Join ERIC FISCHL as he muses on three archetypes for emotional and aspirational conditions that all cultures ponder through art: Heaven, Hell, and the Garden. Speaking specifically about the visual arts of Western art history, Eric’s lecture will explore how shape, color, line, gesture, pattern, and scale — the language an artist chooses to express feelings, thoughts, dreams, etc. — can be further explored within the dimension of these three classic motifs.  “The archetypes of Heaven, Hell, and the Garden are handy generalizations for the exploration of ways to look at individual works of art though, albeit a little silly,” Eric notes. Come explore works of art (in projection) and hear Eric’s musings and interpretations of a wonderful array of paintings and drawings from the past 700 or so years.  

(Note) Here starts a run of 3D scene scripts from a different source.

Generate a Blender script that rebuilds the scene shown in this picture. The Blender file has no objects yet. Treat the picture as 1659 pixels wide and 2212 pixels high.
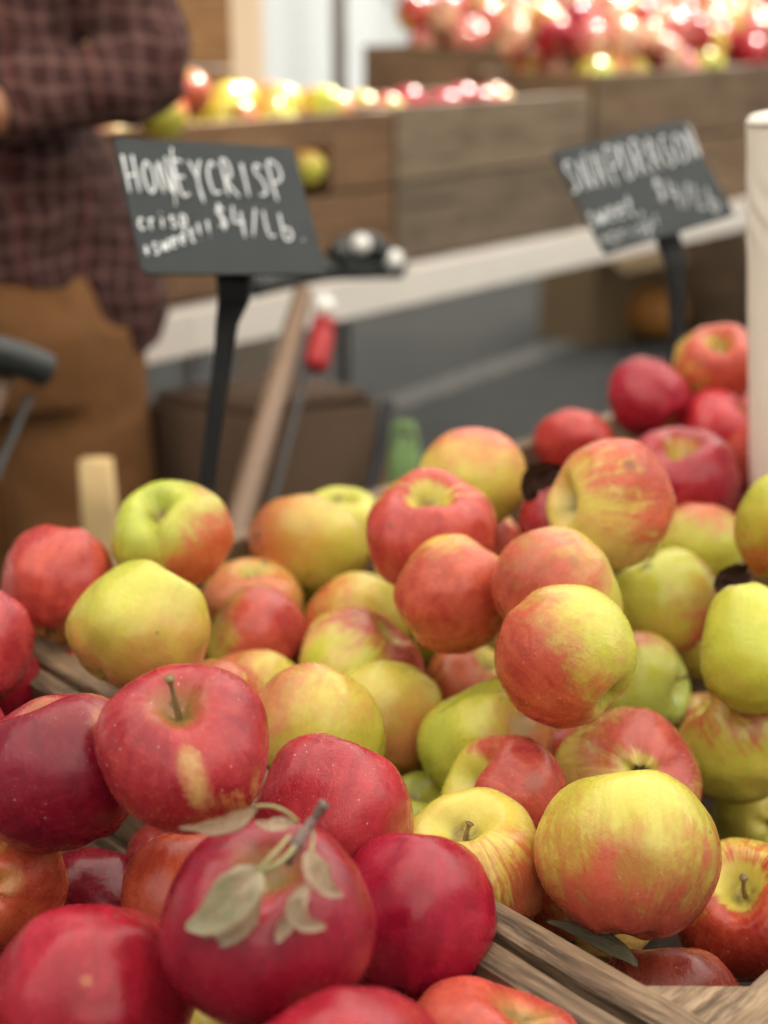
import bpy, bmesh, math, random
import numpy as np
from mathutils import Vector, Matrix, noise, Quaternion
PI = math.pi
sc = bpy.context.scene
COL = sc.collection
random.seed(7)

# ------------------------------------------------------------------ camera frame
F = 2949.0; CW, CH = 829.5, 1106.0          # the photograph measured at 1659 x 2212
HC = 1.30; TH = math.radians(20)
CAM = Vector((0, 0, HC))
VF = Vector((0, math.cos(TH), -math.sin(TH)))  # forward
VU = Vector((0, math.sin(TH), math.cos(TH)))   # up
VR = Vector((1, 0, 0))
def U(px, py, d):
    return CAM + VF*d + VR*((px-CW)/F*d) + VU*((CH-py)/F*d)
def V(u, v, w):                              # a direction given as right, up, towards the viewer
    return (VR*u + VU*v - VF*w).normalized()
def PZ(px, py, z):                           # where the sight line meets a height
    dr = VF + VR*((px-CW)/F) + VU*((CH-py)/F)
    return CAM + dr*((z-HC)/dr.z)

# ------------------------------------------------------------------ helpers
def tag(o, label=None, cat=None, group=None, kind=None):
    if label: o['label'] = label
    if cat: o['category'] = cat
    if group: o['group'] = group
    if kind: o['kind'] = kind
    return o
def empty(name, loc, rot=None):
    o = bpy.data.objects.new(name, None); COL.objects.link(o)
    M = Matrix.Translation(loc)
    if rot is not None: M = M @ rot.to_4x4()
    o.matrix_world = M
    o.empty_display_size = .05
    return o
def mesh_obj(name, verts, faces, mat, parent=None, M=None, smooth=True):
    me = bpy.data.meshes.new(name); me.from_pydata([tuple(v) for v in verts], [], faces)
    if smooth: me.polygons.foreach_set('use_smooth', [True]*len(me.polygons))
    me.materials.append(mat); me.update()
    return link(name, me, parent, M)
def link(name, me, parent=None, M=None):
    o = bpy.data.objects.new(name, me); COL.objects.link(o)
    if parent is not None: o.parent = parent
    if M is not None: o.matrix_local = M
    return o
def bm_obj(name, bm, mat, parent=None, M=None, smooth=False):
    bmesh.ops.recalc_face_normals(bm, faces=bm.faces)
    me = bpy.data.meshes.new(name); bm.to_mesh(me); bm.free()
    if smooth: me.polygons.foreach_set('use_smooth', [True]*len(me.polygons))
    me.materials.append(mat)
    return link(name, me, parent, M)
def add_box(bm, c, s, bev=0.0, rot=None):
    r = bmesh.ops.create_cube(bm, size=1)
    vs = r['verts']
    for v in vs: v.co = Vector((v.co.x*s[0], v.co.y*s[1], v.co.z*s[2]))
    if bev:
        es = list({e for v in vs for e in v.link_edges})
        b = bmesh.ops.bevel(bm, geom=es, offset=bev, segments=2, affect='EDGES', profile=.6)
        vs = list({v for f in b['faces'] for v in f.verts} | {v for v in vs if v.is_valid})
    M = Matrix.Translation(c) @ (rot.to_4x4() if rot is not None else Matrix())
    for v in vs: v.co = M @ v.co
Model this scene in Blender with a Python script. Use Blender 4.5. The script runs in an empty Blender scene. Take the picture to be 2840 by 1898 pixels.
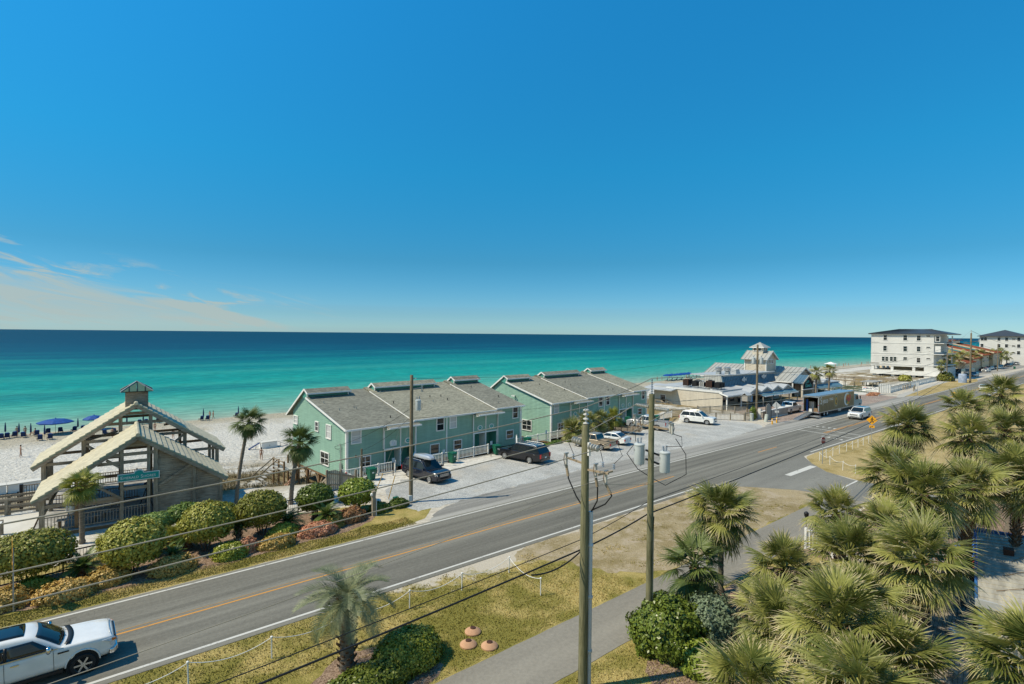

  • Eric Fischl was born in New York in 1948. He graduated from the California Institute of Arts in Valencia in 1972 and was a teacher between 1974 and 1978 at the Nova Scotia College of Art and Design in Halifax. Fischl had his first solo show, curated by Bruce W. Ferguson, at Dalhousie Art Gallery in Nova Scotia in 1975 before relocating to New York City in 1978. 
     
    Fischl works in multiple mediums such as painting, sculpture, and prints, and is mostly known for his large-scale, naturalistic images of middle-class  American life. His suburban upbringing provided him with a backdrop of alcoholism and a culture obsessed with image over content. Subsequently, his early work became focused on provocative, yet truthful, issues deemed repugnant by polite society. There is a powerful underlying sexuality in his works, which often portray intimate moments that the viewer is helplessly made privy to and address the dark and disturbing undercurrents of mainstream American life. Fischl’s large, human-scale figures only emphasize the voyeuristic feeling of his images and imbue them with a psychological, almost dreamlike intensity. His earlier paintings are highly reminiscent of the Photorealism works of the 1960s, and during the 1980s his style expanded to fragmented images split into separate panels, which he used for paintings and etchings. 
     
    Eric Fischl has exhibited extensively throughout the United States and Europe. His work is held in the collections of, and he has had exhibitions at, major institutions such as the Metropolitan Museum of Art in New York, the Musée Beaubourg in Paris, and the Whitney Museum of American Art in New York. Fischl’s work has been featured in over one thousand publications.